I have a Danish book about the theory of knowledge for mathematicians which I have tried my best to translate some parts into English.
According to the lecturer, we can with "certain reasonability" call the understanding of proof with three points as shown below as Standard View of Proof,
1) A proof must be linearly (that is, there should be a unique way through the chain of deductions from axioms to the proven theorem).
Danish: Et bevis skal være lineært i den forstand, at der skal være en entydig vej gennem kæden af deduktioner fra aksiomer til den beviste sætning.
2) A proof must be propositionally (that is, all claims and conclusions should be explicitely expressed statement in a (ie. formally) language that is already established).
Danish: Et bevis skal være propositionelt i den forstand, at alle påstande og slutninger skal være eksplicit formulerede udsagn i et (evt. formelt) sprog, som er etableret i forvejen.
3) A proof must be formalizable (that is, it should be possible to express the proof like a chain of deductions in a formally system).
Danish: Et bevis skal være formaliserbart i den forstand, at det skal være muligt at formulere beviset som en kæde af deduktioner i et formelt system.
I have been thinking about their concepts for a while and I still am unsure about it when comparing it with any proofs. I would like to use a proof like a example (say Cauchy–Schwarz inequality in LINK) in order to gain the understanding. I would say that the proof in the link satisfies 2) and 3) since we are convicted it to be true.
I think you shouldn't put too much weight on that description. It doesn't sound like something a mathematical logician would write, and it certainly doesn't do a very good job of capturing my impression of how proofs are usually viewed.
(1) is just plain wrong. More often than not, actual proofs have an inherently branching structure, for example proofs by case analysis. When we write down the proof we put one of the branches before the other, but that's just a bow to the linear nature of our communication methods -- it's not connected to the deeper "proofiness" of the proof.
As for (2), it is right that claims that one considers during a proof are expected to have clear criteria for being true or false. But again, that is not really particular to proofs. We make the same demand of definitions, or to the statement of theorems (as distinct from their proofs). Really, all of technical mathematical prose is expected to live up to this standard -- except for parts explicitly declaring themselves to be about fuzzy intuitive analogies.
(3) is on one hand true -- people do expect proofs to be formalizable -- but on the other hand it also has a smell of putting the cart before the horse. During most of the history of mathematics (all the way up to about 1900, give or take several decades) the concept of formalizing proofs didn't exist yet, but mathematicians proved things all the same, and from around 1800 the overall structure and style of their proofs were pretty much the same as proofs written today.
A general expectation for proofs to be formalizable only arose after suitable formalizations were invented, and after a generation or two of debate resulted in a consensus that certain formal systems in fact do capture (almost) everything that we want to call a proof and nothing that we don't want to accept as a proof.

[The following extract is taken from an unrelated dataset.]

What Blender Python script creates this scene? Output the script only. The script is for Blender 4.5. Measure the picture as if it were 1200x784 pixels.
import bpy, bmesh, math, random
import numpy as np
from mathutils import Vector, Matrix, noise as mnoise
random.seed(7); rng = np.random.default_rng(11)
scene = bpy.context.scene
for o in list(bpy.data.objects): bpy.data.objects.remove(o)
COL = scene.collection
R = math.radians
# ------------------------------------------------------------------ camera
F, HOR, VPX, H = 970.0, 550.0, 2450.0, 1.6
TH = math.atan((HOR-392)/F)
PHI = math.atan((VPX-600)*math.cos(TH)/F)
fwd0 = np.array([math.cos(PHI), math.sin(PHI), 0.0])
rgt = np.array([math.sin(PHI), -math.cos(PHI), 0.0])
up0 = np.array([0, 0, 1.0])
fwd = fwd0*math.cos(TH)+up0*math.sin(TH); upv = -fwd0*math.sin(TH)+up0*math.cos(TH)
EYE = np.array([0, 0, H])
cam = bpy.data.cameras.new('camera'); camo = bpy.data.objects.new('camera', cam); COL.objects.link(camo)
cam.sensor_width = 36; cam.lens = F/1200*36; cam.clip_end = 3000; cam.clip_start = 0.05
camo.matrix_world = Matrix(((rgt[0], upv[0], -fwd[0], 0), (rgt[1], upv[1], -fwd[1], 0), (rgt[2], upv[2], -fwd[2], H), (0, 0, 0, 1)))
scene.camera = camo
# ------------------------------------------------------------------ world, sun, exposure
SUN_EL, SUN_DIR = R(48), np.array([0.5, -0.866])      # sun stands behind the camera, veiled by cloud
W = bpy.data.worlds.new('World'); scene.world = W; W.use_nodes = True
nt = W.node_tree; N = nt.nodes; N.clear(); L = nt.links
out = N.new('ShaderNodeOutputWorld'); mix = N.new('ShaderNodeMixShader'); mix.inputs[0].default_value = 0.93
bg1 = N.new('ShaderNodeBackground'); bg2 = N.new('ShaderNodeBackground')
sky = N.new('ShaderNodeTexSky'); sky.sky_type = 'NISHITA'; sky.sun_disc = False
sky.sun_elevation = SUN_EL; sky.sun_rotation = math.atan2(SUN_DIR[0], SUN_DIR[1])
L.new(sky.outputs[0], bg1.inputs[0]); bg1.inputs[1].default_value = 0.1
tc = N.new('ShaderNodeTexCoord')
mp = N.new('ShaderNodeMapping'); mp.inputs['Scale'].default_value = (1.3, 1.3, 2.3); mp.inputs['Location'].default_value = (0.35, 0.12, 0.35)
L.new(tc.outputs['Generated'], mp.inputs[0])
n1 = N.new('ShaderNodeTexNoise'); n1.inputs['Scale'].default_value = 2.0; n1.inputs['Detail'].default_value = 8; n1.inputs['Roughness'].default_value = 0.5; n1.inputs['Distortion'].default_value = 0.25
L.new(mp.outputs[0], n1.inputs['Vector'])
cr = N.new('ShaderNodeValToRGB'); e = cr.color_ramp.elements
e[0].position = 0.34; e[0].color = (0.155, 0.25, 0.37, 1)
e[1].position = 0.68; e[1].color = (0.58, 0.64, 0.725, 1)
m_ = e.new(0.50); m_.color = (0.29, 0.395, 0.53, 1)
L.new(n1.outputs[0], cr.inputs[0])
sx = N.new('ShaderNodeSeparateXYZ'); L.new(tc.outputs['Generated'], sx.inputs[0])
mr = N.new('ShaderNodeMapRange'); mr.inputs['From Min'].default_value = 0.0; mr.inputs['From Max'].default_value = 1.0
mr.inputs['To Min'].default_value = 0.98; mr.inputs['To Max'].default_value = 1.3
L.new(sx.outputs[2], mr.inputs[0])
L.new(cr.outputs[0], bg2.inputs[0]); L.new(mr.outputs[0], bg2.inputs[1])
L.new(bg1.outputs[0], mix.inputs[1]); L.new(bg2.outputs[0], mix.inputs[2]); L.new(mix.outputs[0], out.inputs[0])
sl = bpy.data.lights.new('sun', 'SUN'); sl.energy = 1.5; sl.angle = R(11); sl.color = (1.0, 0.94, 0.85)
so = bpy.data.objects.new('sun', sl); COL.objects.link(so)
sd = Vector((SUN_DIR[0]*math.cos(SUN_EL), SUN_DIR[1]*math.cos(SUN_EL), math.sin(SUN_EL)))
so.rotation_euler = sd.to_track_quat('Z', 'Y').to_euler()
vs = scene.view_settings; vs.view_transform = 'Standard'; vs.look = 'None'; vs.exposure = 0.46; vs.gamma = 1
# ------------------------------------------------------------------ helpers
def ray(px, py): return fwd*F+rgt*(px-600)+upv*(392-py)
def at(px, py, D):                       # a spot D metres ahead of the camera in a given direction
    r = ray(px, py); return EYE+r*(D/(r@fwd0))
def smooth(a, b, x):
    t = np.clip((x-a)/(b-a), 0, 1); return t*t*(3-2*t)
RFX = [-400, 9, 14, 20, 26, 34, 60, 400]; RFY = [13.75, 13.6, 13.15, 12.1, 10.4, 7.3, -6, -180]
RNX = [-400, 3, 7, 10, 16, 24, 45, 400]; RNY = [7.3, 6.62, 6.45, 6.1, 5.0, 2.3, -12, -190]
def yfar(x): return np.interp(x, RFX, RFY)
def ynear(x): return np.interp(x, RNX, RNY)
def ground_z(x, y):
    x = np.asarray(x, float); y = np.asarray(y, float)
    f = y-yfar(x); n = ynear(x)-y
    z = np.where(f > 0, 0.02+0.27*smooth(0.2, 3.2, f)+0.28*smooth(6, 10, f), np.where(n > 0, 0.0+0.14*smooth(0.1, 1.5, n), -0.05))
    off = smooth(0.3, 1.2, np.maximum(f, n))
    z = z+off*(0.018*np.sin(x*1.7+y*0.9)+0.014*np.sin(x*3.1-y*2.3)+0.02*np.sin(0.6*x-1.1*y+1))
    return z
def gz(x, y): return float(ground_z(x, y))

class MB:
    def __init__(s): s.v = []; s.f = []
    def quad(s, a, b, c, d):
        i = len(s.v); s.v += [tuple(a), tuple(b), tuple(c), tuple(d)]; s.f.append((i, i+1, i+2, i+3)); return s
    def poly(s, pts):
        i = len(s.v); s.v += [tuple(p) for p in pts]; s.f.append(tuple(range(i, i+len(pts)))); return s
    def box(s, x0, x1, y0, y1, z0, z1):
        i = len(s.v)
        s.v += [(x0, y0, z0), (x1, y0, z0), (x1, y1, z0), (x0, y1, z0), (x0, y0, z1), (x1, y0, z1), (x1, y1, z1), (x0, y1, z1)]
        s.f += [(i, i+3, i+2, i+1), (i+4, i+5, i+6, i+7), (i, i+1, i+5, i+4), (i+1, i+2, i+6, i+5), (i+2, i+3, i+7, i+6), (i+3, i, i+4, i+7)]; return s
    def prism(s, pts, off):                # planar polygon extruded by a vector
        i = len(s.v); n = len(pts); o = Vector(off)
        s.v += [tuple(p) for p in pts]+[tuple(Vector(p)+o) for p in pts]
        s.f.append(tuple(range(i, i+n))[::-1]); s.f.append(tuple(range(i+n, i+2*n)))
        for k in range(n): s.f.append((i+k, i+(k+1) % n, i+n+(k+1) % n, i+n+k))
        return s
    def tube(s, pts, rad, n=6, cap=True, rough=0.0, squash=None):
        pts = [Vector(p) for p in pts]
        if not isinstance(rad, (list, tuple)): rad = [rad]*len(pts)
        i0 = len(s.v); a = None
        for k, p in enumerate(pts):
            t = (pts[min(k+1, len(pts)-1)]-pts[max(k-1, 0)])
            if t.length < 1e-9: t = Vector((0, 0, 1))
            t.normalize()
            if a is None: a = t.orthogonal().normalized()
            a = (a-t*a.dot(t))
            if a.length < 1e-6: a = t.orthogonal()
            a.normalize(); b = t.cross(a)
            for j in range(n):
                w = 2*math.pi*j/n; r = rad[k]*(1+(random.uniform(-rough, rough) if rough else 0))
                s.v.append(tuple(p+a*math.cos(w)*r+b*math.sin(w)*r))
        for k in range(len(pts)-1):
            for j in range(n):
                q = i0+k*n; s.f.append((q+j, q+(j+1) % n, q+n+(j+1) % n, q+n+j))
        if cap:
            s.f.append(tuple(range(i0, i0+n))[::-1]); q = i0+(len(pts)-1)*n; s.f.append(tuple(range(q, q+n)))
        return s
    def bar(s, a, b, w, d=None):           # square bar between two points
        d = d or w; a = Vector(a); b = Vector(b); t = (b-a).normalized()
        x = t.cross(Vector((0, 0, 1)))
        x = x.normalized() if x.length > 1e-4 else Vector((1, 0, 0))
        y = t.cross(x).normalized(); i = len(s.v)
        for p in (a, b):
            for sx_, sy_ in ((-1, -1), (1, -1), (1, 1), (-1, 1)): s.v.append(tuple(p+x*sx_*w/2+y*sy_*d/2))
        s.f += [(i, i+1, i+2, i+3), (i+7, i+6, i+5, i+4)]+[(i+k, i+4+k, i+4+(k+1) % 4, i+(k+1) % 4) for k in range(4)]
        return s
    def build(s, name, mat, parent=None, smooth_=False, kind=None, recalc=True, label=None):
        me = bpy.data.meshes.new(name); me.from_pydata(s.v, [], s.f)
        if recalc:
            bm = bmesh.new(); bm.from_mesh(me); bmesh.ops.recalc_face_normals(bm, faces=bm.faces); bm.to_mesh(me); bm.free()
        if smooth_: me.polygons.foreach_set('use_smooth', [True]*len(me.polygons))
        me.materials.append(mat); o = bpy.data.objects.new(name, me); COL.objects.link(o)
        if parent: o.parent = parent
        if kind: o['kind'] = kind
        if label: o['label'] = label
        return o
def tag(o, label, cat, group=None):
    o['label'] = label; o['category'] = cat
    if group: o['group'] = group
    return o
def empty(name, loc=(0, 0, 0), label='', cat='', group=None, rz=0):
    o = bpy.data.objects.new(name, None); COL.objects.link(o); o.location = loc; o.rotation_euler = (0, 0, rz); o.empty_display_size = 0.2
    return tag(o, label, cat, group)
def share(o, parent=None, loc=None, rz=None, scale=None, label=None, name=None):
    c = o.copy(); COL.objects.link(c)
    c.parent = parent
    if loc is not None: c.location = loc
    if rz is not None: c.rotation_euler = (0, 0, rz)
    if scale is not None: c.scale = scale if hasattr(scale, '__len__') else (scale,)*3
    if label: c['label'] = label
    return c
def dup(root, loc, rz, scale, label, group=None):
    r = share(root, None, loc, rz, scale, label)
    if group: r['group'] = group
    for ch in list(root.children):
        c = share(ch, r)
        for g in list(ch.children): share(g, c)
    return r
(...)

The class of arguments one intuitively wants to accept comes first; the formalization comes later. It is interesting and fortunate that we have formalizations that work so well (not least because looking to the formal system is more civilized than having a shouting match if doubt about the validity of some reasoning step arises), but the reason they work is because they happen to give us what we agree to want anyway.
In short, don't sweat it if the points you quote seem to you to be somewhat removed from how proofs work in real life. You're probably even right. Instead read on, see if the author uses those characteristics to say something interesting. For example it sounds vaguely like they're being presented in order to contrast them with some other view of proofs later -- and knowing about such other views might well be interesting and useful even if the book doesn't do a particularly good job of articulating the mainstream view they contrast to.